■ Directive
Check every line of the data below for the string "parts", and copy the ones that hold it.

** begin Exercise input **

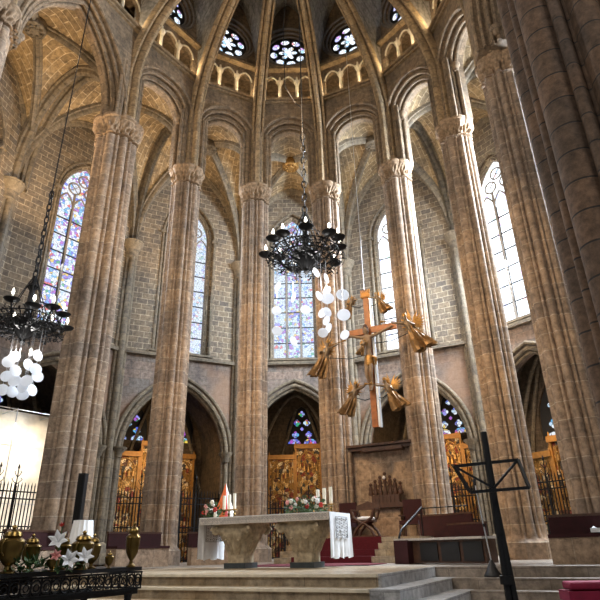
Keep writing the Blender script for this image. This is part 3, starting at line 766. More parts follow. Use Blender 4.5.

** end Exercise input **
** begin Exercise input **

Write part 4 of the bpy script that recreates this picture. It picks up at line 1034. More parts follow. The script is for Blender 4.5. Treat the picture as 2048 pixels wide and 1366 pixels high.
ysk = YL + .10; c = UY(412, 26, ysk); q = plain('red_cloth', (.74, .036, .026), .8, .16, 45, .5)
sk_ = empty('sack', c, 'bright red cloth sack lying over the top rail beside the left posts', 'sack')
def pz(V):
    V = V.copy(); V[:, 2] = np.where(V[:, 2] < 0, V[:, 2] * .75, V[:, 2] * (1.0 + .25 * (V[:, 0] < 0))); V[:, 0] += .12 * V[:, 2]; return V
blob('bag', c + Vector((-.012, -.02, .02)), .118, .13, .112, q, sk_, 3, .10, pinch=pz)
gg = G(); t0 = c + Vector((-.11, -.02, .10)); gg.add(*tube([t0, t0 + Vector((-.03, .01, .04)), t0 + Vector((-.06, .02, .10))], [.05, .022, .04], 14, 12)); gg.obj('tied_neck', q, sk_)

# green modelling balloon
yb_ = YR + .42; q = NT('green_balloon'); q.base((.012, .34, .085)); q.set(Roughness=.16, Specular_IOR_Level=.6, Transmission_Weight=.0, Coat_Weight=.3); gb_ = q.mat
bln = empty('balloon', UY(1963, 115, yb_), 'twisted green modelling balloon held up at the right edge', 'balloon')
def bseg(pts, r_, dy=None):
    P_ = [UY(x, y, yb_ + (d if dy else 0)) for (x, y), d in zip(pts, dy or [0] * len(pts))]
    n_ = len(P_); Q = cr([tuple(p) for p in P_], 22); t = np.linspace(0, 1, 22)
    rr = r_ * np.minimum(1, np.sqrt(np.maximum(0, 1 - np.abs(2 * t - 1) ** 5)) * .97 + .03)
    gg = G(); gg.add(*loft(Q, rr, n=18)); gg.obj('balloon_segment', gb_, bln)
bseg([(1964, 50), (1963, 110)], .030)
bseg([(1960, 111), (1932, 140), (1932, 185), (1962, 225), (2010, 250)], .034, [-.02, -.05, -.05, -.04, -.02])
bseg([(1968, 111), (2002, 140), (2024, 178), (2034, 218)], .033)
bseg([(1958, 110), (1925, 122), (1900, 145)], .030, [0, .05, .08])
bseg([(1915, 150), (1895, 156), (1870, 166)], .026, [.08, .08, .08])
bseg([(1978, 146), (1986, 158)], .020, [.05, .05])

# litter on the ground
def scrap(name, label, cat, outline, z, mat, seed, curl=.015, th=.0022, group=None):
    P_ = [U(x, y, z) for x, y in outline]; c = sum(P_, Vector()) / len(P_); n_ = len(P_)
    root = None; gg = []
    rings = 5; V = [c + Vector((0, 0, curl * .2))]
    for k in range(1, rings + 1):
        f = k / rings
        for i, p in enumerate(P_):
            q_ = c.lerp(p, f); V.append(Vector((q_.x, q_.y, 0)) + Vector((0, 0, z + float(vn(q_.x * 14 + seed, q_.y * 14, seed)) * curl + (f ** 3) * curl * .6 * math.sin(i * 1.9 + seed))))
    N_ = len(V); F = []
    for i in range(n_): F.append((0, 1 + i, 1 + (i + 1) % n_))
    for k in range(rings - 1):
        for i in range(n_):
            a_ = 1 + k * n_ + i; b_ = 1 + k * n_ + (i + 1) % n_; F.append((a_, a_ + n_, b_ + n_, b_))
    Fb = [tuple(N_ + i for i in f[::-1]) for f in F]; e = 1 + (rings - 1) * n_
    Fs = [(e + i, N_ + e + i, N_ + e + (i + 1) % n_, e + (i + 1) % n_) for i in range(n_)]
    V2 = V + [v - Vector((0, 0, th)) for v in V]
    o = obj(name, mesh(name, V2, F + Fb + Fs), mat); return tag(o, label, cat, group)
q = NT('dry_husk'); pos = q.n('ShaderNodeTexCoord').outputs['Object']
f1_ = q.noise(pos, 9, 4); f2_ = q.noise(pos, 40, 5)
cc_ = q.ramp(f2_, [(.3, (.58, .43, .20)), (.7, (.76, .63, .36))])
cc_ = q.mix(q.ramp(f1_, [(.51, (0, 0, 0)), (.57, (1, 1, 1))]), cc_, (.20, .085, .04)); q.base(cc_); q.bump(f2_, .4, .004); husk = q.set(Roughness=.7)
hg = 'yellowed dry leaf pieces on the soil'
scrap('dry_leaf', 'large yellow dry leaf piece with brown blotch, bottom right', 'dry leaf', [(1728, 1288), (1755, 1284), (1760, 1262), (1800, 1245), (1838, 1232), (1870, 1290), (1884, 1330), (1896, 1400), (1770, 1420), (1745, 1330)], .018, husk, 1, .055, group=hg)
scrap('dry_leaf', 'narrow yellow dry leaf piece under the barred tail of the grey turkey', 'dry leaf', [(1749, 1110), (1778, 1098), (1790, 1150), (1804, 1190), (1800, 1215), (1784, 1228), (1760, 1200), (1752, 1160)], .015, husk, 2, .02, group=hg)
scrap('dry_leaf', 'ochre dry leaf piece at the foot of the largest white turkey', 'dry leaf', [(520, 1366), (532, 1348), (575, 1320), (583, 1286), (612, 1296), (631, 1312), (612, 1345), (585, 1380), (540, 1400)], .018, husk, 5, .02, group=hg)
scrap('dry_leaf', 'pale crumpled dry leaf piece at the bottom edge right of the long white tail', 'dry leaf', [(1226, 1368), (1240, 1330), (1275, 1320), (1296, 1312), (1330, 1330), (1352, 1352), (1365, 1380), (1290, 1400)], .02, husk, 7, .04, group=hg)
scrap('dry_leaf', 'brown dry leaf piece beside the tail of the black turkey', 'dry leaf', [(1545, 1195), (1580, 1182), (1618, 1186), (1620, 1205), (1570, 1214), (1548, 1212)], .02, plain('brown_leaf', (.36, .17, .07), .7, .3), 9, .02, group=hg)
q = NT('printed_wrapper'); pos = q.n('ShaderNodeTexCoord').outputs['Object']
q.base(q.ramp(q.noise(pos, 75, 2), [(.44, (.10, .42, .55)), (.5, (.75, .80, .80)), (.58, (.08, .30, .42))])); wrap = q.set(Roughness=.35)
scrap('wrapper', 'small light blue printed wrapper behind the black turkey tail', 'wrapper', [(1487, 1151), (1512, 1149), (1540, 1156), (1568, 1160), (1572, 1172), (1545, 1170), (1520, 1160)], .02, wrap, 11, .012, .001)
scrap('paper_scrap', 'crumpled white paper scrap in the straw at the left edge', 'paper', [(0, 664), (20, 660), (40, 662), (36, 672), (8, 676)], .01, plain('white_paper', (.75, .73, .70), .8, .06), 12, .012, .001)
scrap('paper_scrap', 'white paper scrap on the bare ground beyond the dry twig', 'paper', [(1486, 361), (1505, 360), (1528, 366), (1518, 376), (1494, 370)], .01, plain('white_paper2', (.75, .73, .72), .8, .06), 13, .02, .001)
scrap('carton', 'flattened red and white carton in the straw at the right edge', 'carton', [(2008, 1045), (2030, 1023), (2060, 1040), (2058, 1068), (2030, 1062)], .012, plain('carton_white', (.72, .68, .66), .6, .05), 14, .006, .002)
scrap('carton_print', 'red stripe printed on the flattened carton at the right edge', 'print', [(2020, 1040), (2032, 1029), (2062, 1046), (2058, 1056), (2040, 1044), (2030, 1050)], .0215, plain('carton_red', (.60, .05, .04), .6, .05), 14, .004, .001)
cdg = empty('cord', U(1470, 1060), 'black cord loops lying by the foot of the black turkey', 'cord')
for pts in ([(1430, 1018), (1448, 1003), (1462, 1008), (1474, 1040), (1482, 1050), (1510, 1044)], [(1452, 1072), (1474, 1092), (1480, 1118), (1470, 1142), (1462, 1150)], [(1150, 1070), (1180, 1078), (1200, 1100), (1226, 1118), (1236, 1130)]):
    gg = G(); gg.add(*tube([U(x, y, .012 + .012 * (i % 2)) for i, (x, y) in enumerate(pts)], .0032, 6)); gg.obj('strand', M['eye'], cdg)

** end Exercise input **

■ Response
Keep writing the Blender script for this image. This is part 3, starting at line 766. More parts follow. Use Blender 4.5.
Write part 4 of the bpy script that recreates this picture. It picks up at line 1034. More parts follow. The script is for Blender 4.5. Treat the picture as 2048 pixels wide and 1366 pixels high.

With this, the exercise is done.